• **INSTRUCTION**
Retype the opening lines of the listing below, ending with the line that contains "COL = SC.collection", and leave out any pictures.

————————

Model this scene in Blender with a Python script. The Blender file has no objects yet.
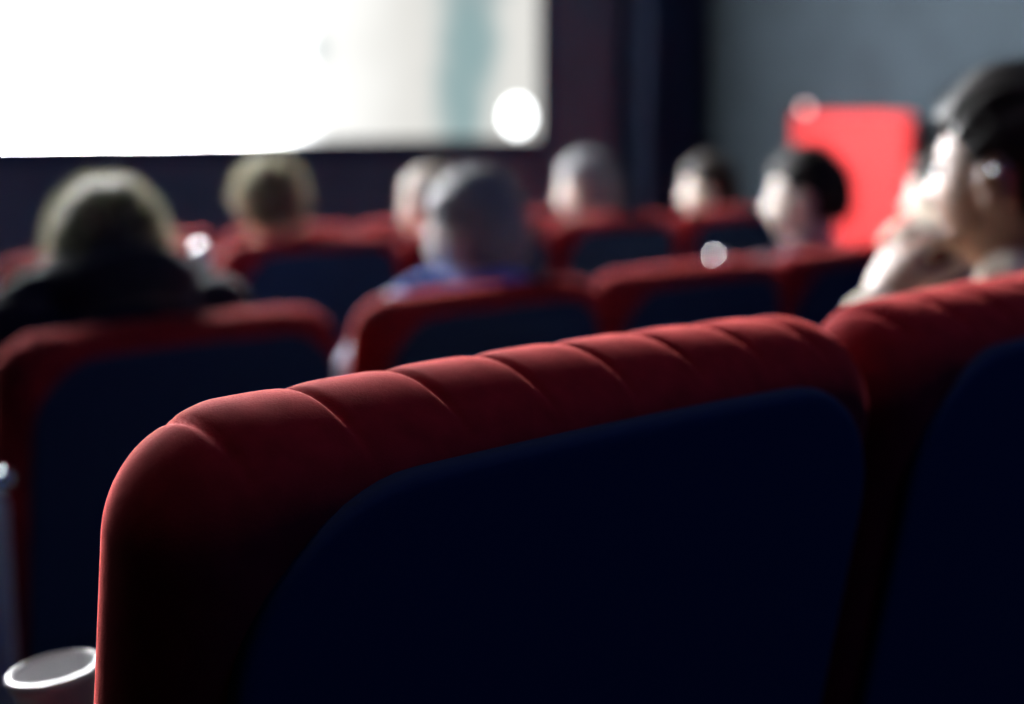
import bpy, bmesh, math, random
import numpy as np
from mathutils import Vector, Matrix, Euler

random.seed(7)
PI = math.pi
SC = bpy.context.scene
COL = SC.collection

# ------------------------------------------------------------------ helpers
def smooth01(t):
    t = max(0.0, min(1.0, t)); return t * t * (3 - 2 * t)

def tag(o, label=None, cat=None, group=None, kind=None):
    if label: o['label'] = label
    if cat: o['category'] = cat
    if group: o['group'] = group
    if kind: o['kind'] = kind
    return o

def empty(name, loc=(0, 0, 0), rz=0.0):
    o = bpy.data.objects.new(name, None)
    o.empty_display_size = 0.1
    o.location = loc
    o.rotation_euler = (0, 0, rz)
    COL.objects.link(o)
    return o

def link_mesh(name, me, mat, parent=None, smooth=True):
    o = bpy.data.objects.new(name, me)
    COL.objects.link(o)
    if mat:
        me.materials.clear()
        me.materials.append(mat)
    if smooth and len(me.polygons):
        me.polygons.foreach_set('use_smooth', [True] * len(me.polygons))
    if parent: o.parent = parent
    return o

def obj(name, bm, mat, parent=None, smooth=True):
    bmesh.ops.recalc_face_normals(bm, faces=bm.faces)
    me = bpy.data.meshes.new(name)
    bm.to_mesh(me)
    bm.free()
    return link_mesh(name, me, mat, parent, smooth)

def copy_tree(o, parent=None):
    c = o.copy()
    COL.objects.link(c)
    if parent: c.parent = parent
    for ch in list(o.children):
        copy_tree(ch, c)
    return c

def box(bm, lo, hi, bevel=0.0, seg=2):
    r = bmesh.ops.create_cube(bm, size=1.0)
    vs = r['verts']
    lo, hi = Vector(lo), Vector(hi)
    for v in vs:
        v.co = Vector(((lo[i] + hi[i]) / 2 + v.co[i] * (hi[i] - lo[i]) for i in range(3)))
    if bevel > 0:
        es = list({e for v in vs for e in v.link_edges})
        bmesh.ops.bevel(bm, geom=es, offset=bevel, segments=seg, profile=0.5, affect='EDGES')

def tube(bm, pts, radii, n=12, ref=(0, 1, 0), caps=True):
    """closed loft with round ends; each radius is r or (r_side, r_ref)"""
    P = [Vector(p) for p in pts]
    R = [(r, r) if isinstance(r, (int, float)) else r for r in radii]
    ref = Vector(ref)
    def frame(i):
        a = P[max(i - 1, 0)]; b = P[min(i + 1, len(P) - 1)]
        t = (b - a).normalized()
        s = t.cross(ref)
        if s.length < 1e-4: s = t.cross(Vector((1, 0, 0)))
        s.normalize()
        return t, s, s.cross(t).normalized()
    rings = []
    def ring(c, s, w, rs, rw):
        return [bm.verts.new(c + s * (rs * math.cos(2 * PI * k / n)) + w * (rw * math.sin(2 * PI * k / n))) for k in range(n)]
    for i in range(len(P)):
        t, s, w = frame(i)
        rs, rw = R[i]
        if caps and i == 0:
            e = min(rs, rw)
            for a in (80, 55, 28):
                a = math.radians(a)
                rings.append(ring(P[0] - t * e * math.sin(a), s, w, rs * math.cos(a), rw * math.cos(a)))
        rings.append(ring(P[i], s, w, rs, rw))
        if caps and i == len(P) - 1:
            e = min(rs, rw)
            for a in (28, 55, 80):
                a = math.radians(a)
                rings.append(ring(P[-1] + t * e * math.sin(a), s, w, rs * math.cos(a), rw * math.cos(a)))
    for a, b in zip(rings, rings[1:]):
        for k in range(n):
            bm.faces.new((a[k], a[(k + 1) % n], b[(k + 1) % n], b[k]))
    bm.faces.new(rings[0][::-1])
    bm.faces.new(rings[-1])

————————

• **THE SOLUTION**
Model this scene in Blender with a Python script. The Blender file has no objects yet.
import bpy, bmesh, math, random
import numpy as np
from mathutils import Vector, Matrix, Euler

random.seed(7)
PI = math.pi
SC = bpy.context.scene
COL = SC.collection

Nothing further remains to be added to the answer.